Film is a technological medium, after all, and digital technologies have really made filmmaking affordable—it has sort of democratised the medium. However, I’m cynical about these digital platforms. We are heading towards the death of the movie theater.
As far as your poetic work is concerned, has a poem ever shocked or changed you for the better? If so, when did it happen and what did you do after?
It’s difficult to mention one poem in particular but if I really push myself, I’d say a long poem by Jaun Elia, Darakht-e-Zard, continues to haunt me. I first read it almost 15 years ago. I am not sure what I did the first time I read it—I must have cried. But the poem still makes me cry, whenever I revisit it. Then there’s another poem by Borges, which really inspired me to start writing free verse. I was earlier occupied with formal genres, particularly the ghazal.

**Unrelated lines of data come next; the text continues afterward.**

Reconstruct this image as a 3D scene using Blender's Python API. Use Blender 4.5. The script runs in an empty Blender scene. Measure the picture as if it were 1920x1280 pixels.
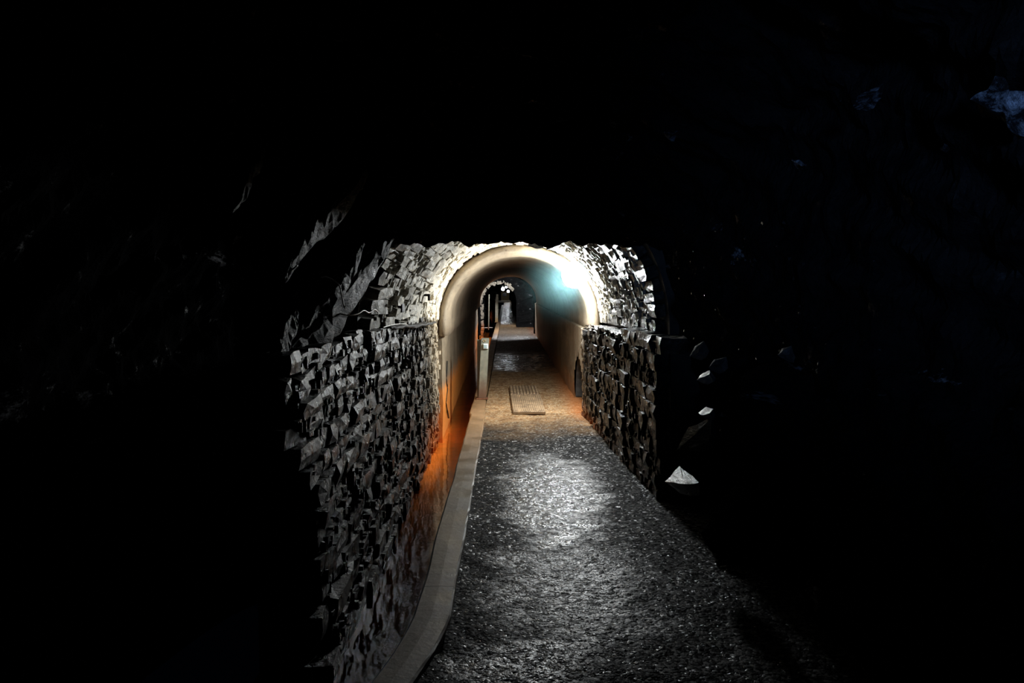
import bpy, bmesh, math, random
from mathutils import Vector, Matrix, noise

random.seed(7)
SC = bpy.context.scene
COL = SC.collection

# ------------------------------------------------------------------ camera, world, exposure
F = 1500.0
cam_d = bpy.data.cameras.new('camera')
cam = bpy.data.objects.new('camera', cam_d)
COL.objects.link(cam)
SC.camera = cam
cam_d.sensor_width = 36.0
cam_d.lens = F / 1920 * 36
cam_d.clip_start = 0.05
cam_d.clip_end = 300
cam.location = (0, 0, 1.6)
PITCH = math.atan(100 / F)
YAW = math.atan(10 / F)
cam.rotation_euler = (math.pi / 2 - PITCH, 0, -YAW)

world = bpy.data.worlds.new('world')
SC.world = world
world.use_nodes = True
world.node_tree.nodes['Background'].inputs[0].default_value = (0.25, 0.45, 1.0, 1)
world.node_tree.nodes['Background'].inputs[1].default_value = 0.0006

SC.view_settings.view_transform = 'Standard'
SC.view_settings.look = 'None'
SC.view_settings.exposure = 0.0
SC.view_settings.gamma = 1.0
SC.view_settings.use_curve_mapping = False
SC.cycles.use_denoising = True
SC.cycles.max_bounces = 6
SC.cycles.volume_bounces = 0
SC.cycles.caustics_reflective = False
SC.cycles.caustics_refractive = False

LAMP_POWER = 345.0          # emission of the near globe
FAR_POWER = 1.0             # scale of the far lamps

def light_area(name, loc, target, size, power, colr):
    d = bpy.data.lights.new(name, 'AREA')
    d.shape = 'DISK'
    d.size = size
    d.energy = power
    d.color = colr
    o = bpy.data.objects.new(name, d)
    COL.objects.link(o)
    o.location = loc
    o.rotation_euler = (Vector(target) - Vector(loc)).to_track_quat('-Z', 'Y').to_euler()
    return o

# added unseen blue light behind the camera, narrowed onto the upper right rock
blue_beam = light_area('unseen_blue_beam', (-0.9, -7.5, 1.9), (2.0, 2.6, 2.35), 1.0, 7.0, (0.25, 0.47, 1.0))
blue_beam.data.spread = math.radians(18)

# ------------------------------------------------------------------ helpers
_R = Matrix.Rotation(-YAW, 3, 'Z') @ Matrix.Rotation(math.pi / 2 - PITCH, 3, 'X')
def P(px, py, D=None, z=None, x=None):
    """the point of the place seen at a measured spot of the photograph, at depth D or height z or lateral x"""
    d = _R @ Vector(((px - 960) / F, -(py - 640) / F, -1.0))
    if D is not None: t = D / d.y
    elif z is not None: t = (z - 1.6) / d.z
    else: t = x / d.x
    return Vector((0, 0, 1.6)) + d * t

def mesh_obj(name, verts, faces, mat, parent=None, smooth=False):
    me = bpy.data.meshes.new(name)
    me.from_pydata([tuple(v) for v in verts], [], faces)
    me.update()
    if smooth:
        me.polygons.foreach_set('use_smooth', [True] * len(me.polygons))
    o = bpy.data.objects.new(name, me)
    COL.objects.link(o)
    if mat: me.materials.append(mat)
    if parent: o.parent = parent
    return o

def bm_obj(name, bm, mat, parent=None, smooth=False):
    bmesh.ops.recalc_face_normals(bm, faces=bm.faces[:])
    me = bpy.data.meshes.new(name)
    bm.to_mesh(me); bm.free()
    if smooth:
        me.polygons.foreach_set('use_smooth', [True] * len(me.polygons))
    o = bpy.data.objects.new(name, me)
    COL.objects.link(o)
    if mat: me.materials.append(mat)
    if parent: o.parent = parent
    return o

def tag(o, label=None, cat=None, group=None, kind=None):
    if label: o['label'] = label
    if cat: o['category'] = cat
    if group: o['group'] = group
    if kind: o['kind'] = kind
    return o

def empty(name, loc=(0, 0, 0), rz=0.0):
    o = bpy.data.objects.new(name, None)
    o.empty_display_size = 0.1
    COL.objects.link(o)
    o.location = loc
    o.rotation_euler = (0, 0, rz)
    return o

def local(root, o):
    """keep a child built in world coordinates where it is"""
    o.parent = root
    M = Matrix.Translation(root.location) @ root.rotation_euler.to_matrix().to_4x4()
    o.matrix_parent_inverse = M.inverted()
    return o

def box(bm, x0, x1, y0, y1, z0, z1, bevel=0.0):
    vs = [bm.verts.new((x, y, z)) for x in (x0, x1) for y in (y0, y1) for z in (z0, z1)]
    fs = [(0, 1, 3, 2), (4, 6, 7, 5), (0, 4, 5, 1), (2, 3, 7, 6), (0, 2, 6, 4), (1, 5, 7, 3)]
    ff = [bm.faces.new([vs[i] for i in f]) for f in fs]
    if bevel > 0:
        es = list({e for f in ff for e in f.edges})
        bmesh.ops.bevel(bm, geom=es, offset=bevel, segments=2, affect='EDGES', profile=0.6)
    return bm

def tube(pts, r, n=8, close=True):
    """a round tube along points"""
    pts = [Vector(p) for p in pts]
    verts, faces = [], []
    up = Vector((0, 0, 1))
    for i, p in enumerate(pts):
        a = pts[max(i - 1, 0)]; b = pts[min(i + 1, len(pts) - 1)]
        t = (b - a).normalized()
        u = t.cross(up)
        if u.length < 1e-3: u = t.cross(Vector((1, 0, 0)))
        u.normalize(); v = t.cross(u)
        rr = r[i] if isinstance(r, (list, tuple)) else r
        for k in range(n):
            q = 2 * math.pi * k / n
            verts.append(p + u * math.cos(q) * rr + v * math.sin(q) * rr)
    for i in range(len(pts) - 1):
        for k in range(n):
            faces.append((i * n + k, i * n + (k + 1) % n, (i + 1) * n + (k + 1) % n, (i + 1) * n + k))
    if close:
        faces.append(tuple(range(n))[::-1]); faces.append(tuple(range((len(pts) - 1) * n, len(pts) * n)))
    return verts, faces

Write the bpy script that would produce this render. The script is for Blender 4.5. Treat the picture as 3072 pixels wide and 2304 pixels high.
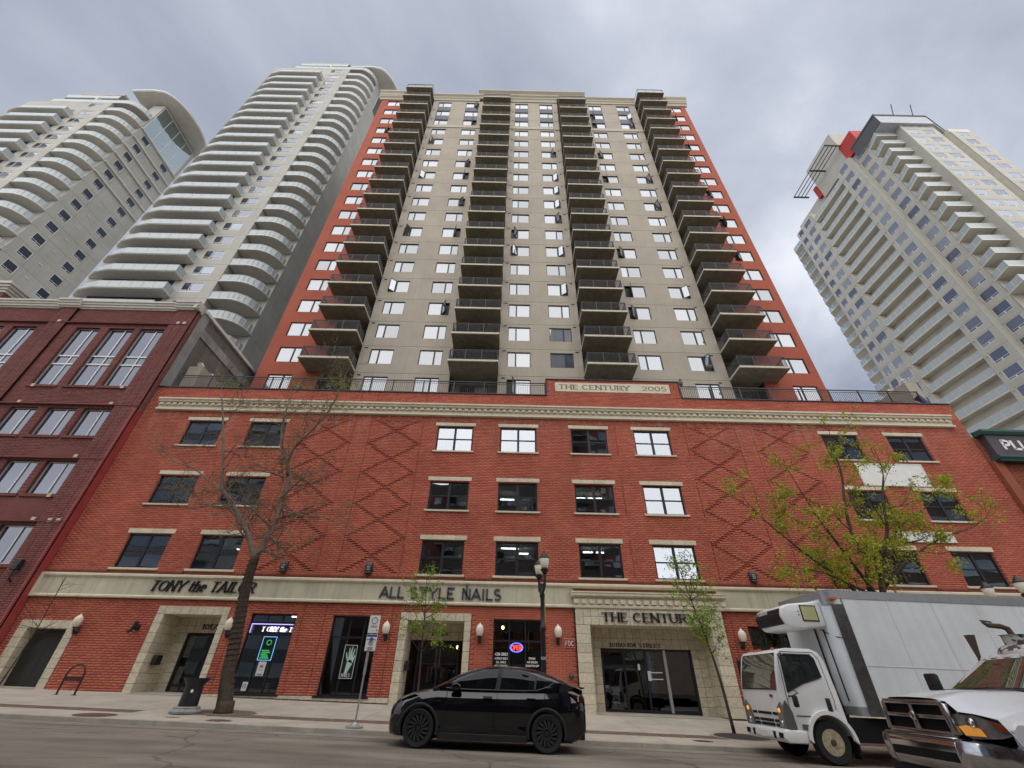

There’s a mythic image most people have of poets being struck with inspiration and having to write out everything at once. Does this ever happen to you?
I don’t know, but I believe poetry to be a divine gift. You cannot push yourself to write a poem—and even if you do so, it will perhaps not be immortal like a poem which comes to you from the unknown.
If you had to do something differently as a young person to become a better writer as an adult, what would you do?
I wouldn’t study film. Jokes aside, my biggest influences have been writers whose works I have never been able to read in their original languages, for example Kafka, Borges, Sartre. I wish I could learn one more language at least—perhaps Persian to read the original texts by Sadegh Hedayat.
As a writer, what would you choose as your mascot/avatar/spirit animal?
I have never thought about it. Perhaps, an owl?
What’s next for you as a filmmaker and as a writer?
I’m working on an exciting film project. But I’m deeply invested in writing. I’m looking forward to the next year, when some of this work will be out. Let’s see.